La bande de 700 MHz (694-790 MHz), qui est actuellement exploitée par les réseaux de radiodiffusion hertzienne et les microphones sans fil, devrait être réaffectée au haut débit sans fil, moyennant toutefois un délai suffisant pour assurer une transition qui soit la moins coûteuse possible pour les utilisateurs du spectre et les citoyens et pour tenir compte de la diversité des niveaux de pénétration de la radiodiffusion hertzienne en Europe. L'échéance se situerait aux alentours de 2020, avec une tolérance de 2 ans.  Cela ferait perdre aux radiodiffuseurs 30 % du spectre dont ils disposent et les obligerait à investir dans des technologies de compression et de transmission plus efficaces.
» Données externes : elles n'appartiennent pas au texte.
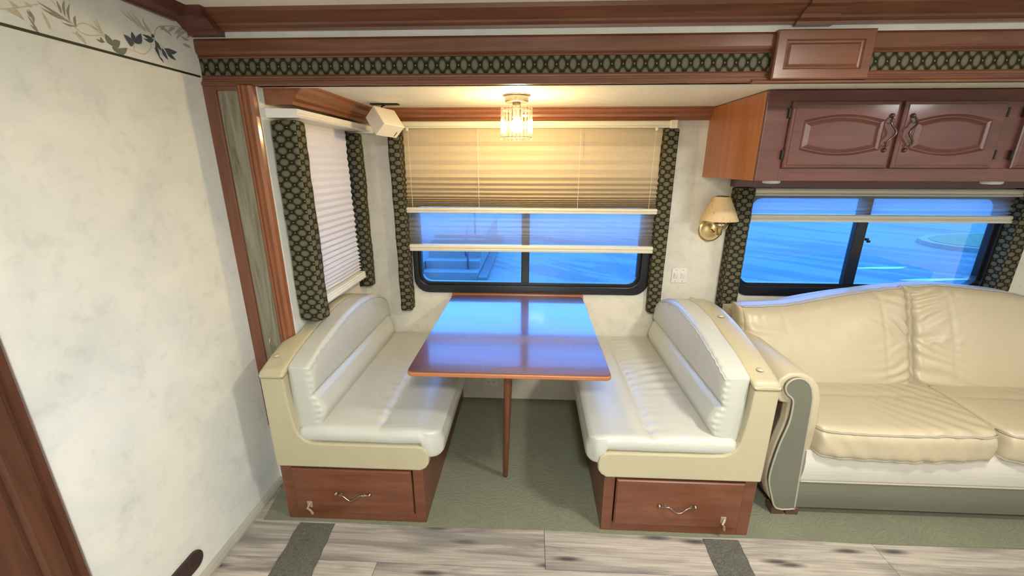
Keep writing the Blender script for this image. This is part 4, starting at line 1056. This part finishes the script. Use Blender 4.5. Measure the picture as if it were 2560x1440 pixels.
def backc(x0, x1, seed, inner):
    def fn(u, v, w):
        # u across, v 0 front 1 back, w up
        eg = edge_grid
        p = soft(eg(u), eg(v), .5, x1 - x0, .170, 1.0, .045)
        x = x0 + p.x; zt_ = sm(TOP, x) + .004; zb = .462
        z = zb + (zt_ - zb) * eg(w)
        y = -.560 + .165 * eg(w) + p.y * (1 - .25 * w)
        cr = min(1, min(eg(w), 1 - eg(w)) * (zt_ - zb) / .035); rnd = 1 - sqrt(max(0, 1 - (1 - cr) ** 2))
        vv = (v - .5) * 2
        y -= vv * .035 * rnd
        bul = sin(pi * u) ** .55 * sin(pi * min(1, .06 + eg(w) * .94)) ** .5
        if v < .5: y -= .042 * bul
        # gathers near the middle division, radiating
        du = (x1 - x) if inner > 0 else (x - x0)
        k = math.exp(-du / .11) * min(1, du / .02)
        ang = z - .70 + (du * .9) * (-1 if True else 1) * (.75 if z > .68 else -.35)
        fr = 1 if v < .5 else 0
        y += fr * (.009 if inner > 0 else .015) * k * (.55 + .9 * noise.noise(Vector((z * 14, x * 3, seed + 9)))) * sin(ang * 125 + 7.0 * noise.noise(Vector((z * 8, x * 5, seed))))
        do = (x - x0) if inner > 0 else (x1 - x)
        k2 = math.exp(-do / .16) * math.exp(-((z - .68) / .10) ** 2)
        y += fr * .006 * k2 * (.6 + .9 * noise.noise(Vector((z * 10, x * 4, seed + 3)))) * sin((z + do * .55) * 80 + 6 * noise.noise(Vector((z * 6, x * 6, seed))))
        kt = math.exp(-((zt_ - z) / .045) ** 2)
        y += fr * .004 * kt * (.5 + noise.noise(Vector((x * 9, 2, seed)))) * sin(x * 85 + 6 * noise.noise(Vector((x * 7, 0, seed))))
        # vertical panel seams
        for sx_ in ((.34, .70) if inner > 0 else (.30, .66)):
            y += fr * .004 * math.exp(-((u - sx_ - .03 * (1 - w)) / .006) ** 2)
        y += fr * .008 * noise.noise(Vector((x * 4, z * 5, seed)))
        
        return Vector((x, y, z))
    o = obj('back_cushion', grid_box(110, 8, 80, fn), M['sofa'], sf, smooth=True)
    P = []
    for i in range(81):
        u = .02 + .96 * i / 80; q = fn(u, 0.06, .965); P.append((q.x, q.y - .003, q.z + .0045))
    obj('piping', tb(P, .0034, 6), M['piping'], o, smooth=True)
backc(1.085, 1.868, 31.0, 1); backc(1.872, 2.70, 47.0, -1)
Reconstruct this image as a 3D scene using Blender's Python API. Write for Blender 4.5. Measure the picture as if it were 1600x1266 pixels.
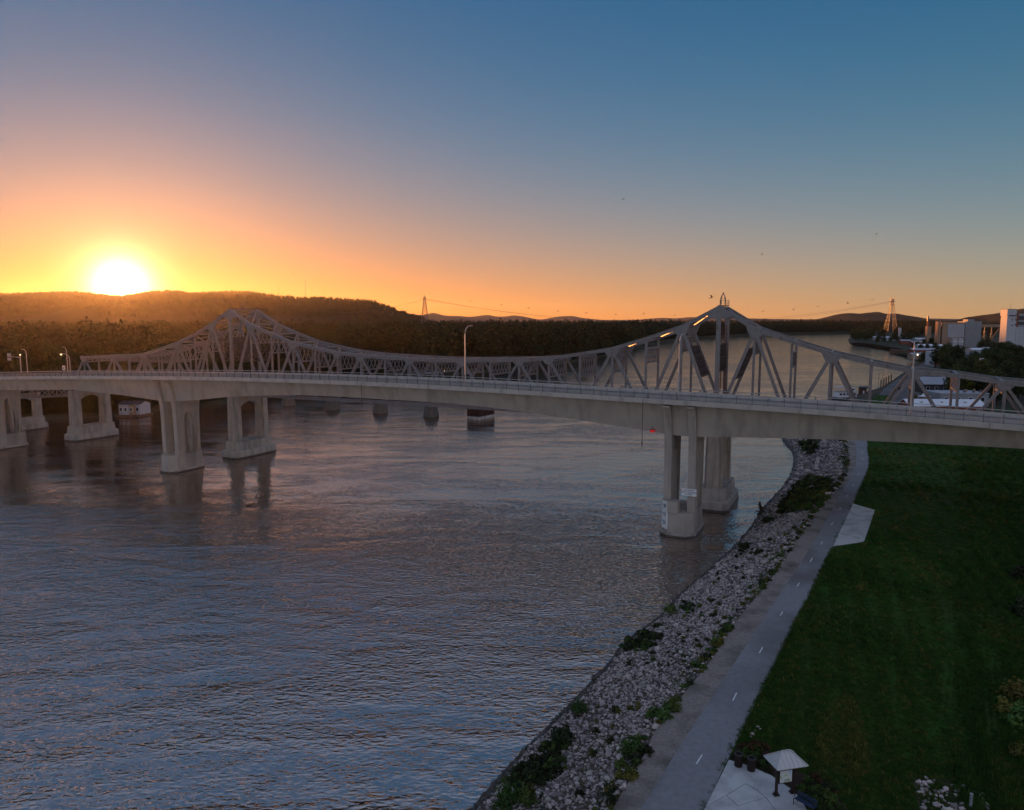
import bpy, bmesh, math, random
import numpy as np
from mathutils import Vector, Matrix, noise
from mathutils.geometry import tessellate_polygon

for o in list(bpy.data.objects):
    bpy.data.objects.remove(o, do_unlink=True)
scene = bpy.context.scene
COL = scene.collection
R = math.radians

# ------------------------------------------------------------------ camera
F, CAM_H, CX, CY = 1150.0, 40.0, 800.0, 633.0        # focal length in pixels of a 1600 px wide frame
PITCH = math.atan(135.0 / F)
cam_data = bpy.data.cameras.new('camera')
cam_data.sensor_fit = 'HORIZONTAL'
cam_data.sensor_width = 36.0
cam_data.lens = 36.0 * F / 1600.0
cam_data.clip_start = 0.5
cam_data.clip_end = 60000.0
cam = bpy.data.objects.new('camera', cam_data)
cam.location = (0, 0, CAM_H)
cam.rotation_euler = (math.pi / 2 - PITCH, 0, 0)
COL.objects.link(cam)
scene.camera = cam

# ------------------------------------------------------------------ sky, sun, exposure
SUN_AZ, SUN_EL = R(-27.7), R(2.2)                    # azimuth from +Y towards +X
sun_dir = Vector((math.sin(SUN_AZ) * math.cos(SUN_EL), math.cos(SUN_AZ) * math.cos(SUN_EL), math.sin(SUN_EL)))
world = bpy.data.worlds.new('World')
scene.world = world
world.use_nodes = True
wn, wl = world.node_tree.nodes, world.node_tree.links
wn.clear()
sky = wn.new('ShaderNodeTexSky')
sky.sky_type = 'NISHITA'
sky.sun_disc = False
sky.sun_elevation = SUN_EL
sky.sun_rotation = SUN_AZ
sky.altitude = 0.0
sky.air_density = 1.0
sky.dust_density = 0.6
sky.ozone_density = 3.0
bg = wn.new('ShaderNodeBackground')
bg.inputs['Strength'].default_value = 0.1
out = wn.new('ShaderNodeOutputWorld')
# graded by elevation and by the angle from the sun: the twilight arch and the aureole that
# forward scattering puts round a setting sun
def wmath(op, a, b=None):
    n = wn.new('ShaderNodeMath'); n.operation = op
    for k, v in ((0, a), (1, b)):
        if v is None: continue
        if isinstance(v, (int, float)): n.inputs[k].default_value = v
        else: wl.new(v, n.inputs[k])
    return n.outputs[0]
geo = wn.new('ShaderNodeTexCoord')
dot = wn.new('ShaderNodeVectorMath'); dot.operation = 'DOT_PRODUCT'
dot.inputs[1].default_value = sun_dir
wl.new(geo.outputs['Generated'], dot.inputs[0])
ang = wmath('ARCCOSINE', wmath('MINIMUM', dot.outputs['Value'], 0.9999999))
sep = wn.new('ShaderNodeSeparateXYZ'); wl.new(geo.outputs['Generated'], sep.inputs[0])
elev = wmath('MAXIMUM', wmath('ARCSINE', sep.outputs['Z']), 0.0)
def fall(v, w): return wmath('EXPONENT', wmath('DIVIDE', v, -w))
arch = wmath('MULTIPLY', fall(elev, 0.10), fall(ang, 0.8))
rest = wmath('SUBTRACT', 1.0, arch)
band = fall(elev, 0.22)
away = wmath('MINIMUM', wmath('MAXIMUM', wmath('DIVIDE', wmath('SUBTRACT', ang, 1.2), 0.9), 0.0), 1.0)
up01 = wmath('MINIMUM', wmath('MAXIMUM', wmath('DIVIDE', wmath('SUBTRACT', elev, R(20)), R(50)), 0.0), 1.0)
dome = wmath('MULTIPLY', wmath('MULTIPLY', up01, up01), wmath('SUBTRACT', 3.0, wmath('MULTIPLY', up01, 2.0)))
belt = wmath('MULTIPLY', fall(elev, 0.45), away)
srgb = wn.new('ShaderNodeSeparateColor'); wl.new(sky.outputs[0], srgb.inputs[0])
comb = wn.new('ShaderNodeCombineColor')
GRADE = ((0.028, 0.14, 0.98), (0.126, 0.20, 0.15), (0.325, 0.12, 0.01))
VENUS = (0.36, 0.24, 0.22)
DOME = (0.15, 0.165, 0.185)                             # fill added to the sky overhead to brighten level ground and water                                # VENUS is the pinkish belt opposite the sun, brightened as foreground fill
a1 = lambda w, p, s: wmath('MULTIPLY', wmath('DIVIDE', 1.0, wmath('ADD', 1.0, wmath('POWER', wmath('DIVIDE', ang, w), p))), s)
AUREOLE = ((1.0, 0.80, 0.42), (1.0, 0.45, 0.05))
core, halo = a1(R(1.55), 3.6, 2.6), a1(R(5.0), 2.4, 0.06)
for k in range(3):
    base, bnd, arc = GRADE[k]
    n_ = wmath('POWER', wmath('MULTIPLY', srgb.outputs[k], 0.1), 0.4)
    v = wmath('MULTIPLY', wmath('ADD', wmath('MULTIPLY', n_, base), wmath('MULTIPLY', band if k else wmath('MULTIPLY', band, band), bnd)), rest if k < 2 else wmath('MULTIPLY', rest, rest))
    v = wmath('ADD', v, wmath('MULTIPLY', arch, arc))
    v = wmath('ADD', v, wmath('ADD', wmath('MULTIPLY', core, AUREOLE[0][k]), wmath('MULTIPLY', halo, AUREOLE[1][k])))
    v = wmath('ADD', v, wmath('ADD', wmath('MULTIPLY', belt, VENUS[k]), wmath('MULTIPLY', dome, DOME[k])))
    wl.new(wmath('MULTIPLY', v, 10.0), comb.inputs[k])      # the background below is at strength 0.1
wl.new(comb.outputs[0], bg.inputs['Color'])
wl.new(bg.outputs[0], out.inputs['Surface'])

sun_data = bpy.data.lights.new('sun', 'SUN')
sun_data.energy = 5.0
sun_data.color = (1.0, 0.33, 0.07)
sun_data.angle = R(0.53)
sun = bpy.data.objects.new('sun', sun_data)
sun.rotation_euler = (-sun_dir).to_track_quat('-Z', 'Y').to_euler()
sun.location = (0, 0, 300)
COL.objects.link(sun)

scene.view_settings.view_transform = 'Standard'
scene.view_settings.look = 'None'
scene.view_settings.exposure = 0.72
scene.view_settings.gamma = 1.0
scene.view_settings.use_curve_mapping = False
scene.render.engine = 'CYCLES'
scene.cycles.max_bounces = 6
scene.cycles.diffuse_bounces = 3
scene.cycles.glossy_bounces = 3
scene.cycles.transmission_bounces = 3
scene.cycles.transparent_max_bounces = 6
scene.cycles.volume_bounces = 0
scene.cycles.use_denoising = True
scene.cycles.sample_clamp_indirect = 4.0

# ------------------------------------------------------------------ surveying helpers (photo pixel -> place in the world)
_c, _s = math.cos(PITCH), math.sin(PITCH)
def ray(px, py):
    x, y = (px - CX) / F, -(py - CY) / F
    return Vector((x, _c + y * _s, -_s + y * _c))
def onz(px, py, z=0.0):
    d = ray(px, py); t = (z - CAM_H) / d.z
    return Vector((0, 0, CAM_H)) + d * t
def at_y(px, py, Y):
    d = ray(px, py)
    return Vector((0, 0, CAM_H)) + d * (Y / d.y)
BA = R(25.4)                                           # the bridges' bearing
U = Vector((-math.cos(BA), math.sin(BA), 0)); N = Vector((math.sin(BA), math.cos(BA), 0))
def W(s, t, z): return U * s + N * t + Vector((0, 0, z))
def interp(x, pts):
    if x <= pts[0][0]: return pts[0][1]
    for (x0, y0), (x1, y1) in zip(pts, pts[1:]):
        if x <= x1: return y0 + (y1 - y0) * (x - x0) / (x1 - x0)
    return pts[-1][1]
def smooth_interp(x, pts):                             # Catmull-Rom through the surveyed points
    xs = [p[0] for p in pts]; ys = [p[1] for p in pts]
    if x <= xs[0]: return ys[0]
    if x >= xs[-1]: return ys[-1]
    i = max(k for k in range(len(xs) - 1) if xs[k] <= x)
    def slope(k):
        a, b = max(k - 1, 0), min(k + 1, len(xs) - 1)
        return (ys[b] - ys[a]) / (xs[b] - xs[a])
    h = xs[i + 1] - xs[i]; t = (x - xs[i]) / h
    return ((2*t**3-3*t*t+1)*ys[i] + (t**3-2*t*t+t)*h*slope(i) + (-2*t**3+3*t*t)*ys[i+1] + (t**3-t*t)*h*slope(i+1))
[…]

En contrepartie, les radiodiffuseurs devraient se voir garantir la stabilité réglementaire pour que la radiodiffusion puisse se poursuivre, comme c'est le cas actuellement, dans la bande 470-694 MHz jusqu’en 2030. Cela suppose des mesures à l'échelon national, de l’UE et international. En conséquence, lors de la conférence mondiale des radiocommunications de 2015 qui réexaminera et révisera les règles internationales d'utilisation du spectre, l'Europe devrait rejeter tout projet d'attribution à titre primaire aux services mobiles de la bande 470-694 MHz qui est déjà attribuée actuellement à titre primaire à la radiodiffusion. Une certaine souplesse pourrait néanmoins être assurée grâce au développement de technologies de transmission en "liaison descendante uniquement" réservant la priorité aux réseaux primaires de radiodiffusion.

Afin de tenir compte de l'évolution de la demande des consommateurs ainsi que des nouvelles technologies, telles que les réseaux convergents ou le déploiement de la fibre optique à grande échelle, un bilan de l’utilisation du spectre UHF devrait être réalisé d’ici à 2025. L'Europe pourrait ainsi faire le point de la situation et éviter une sclérose réglementaire au regard l’évolution rapide des technologies et du comportement des consommateurs.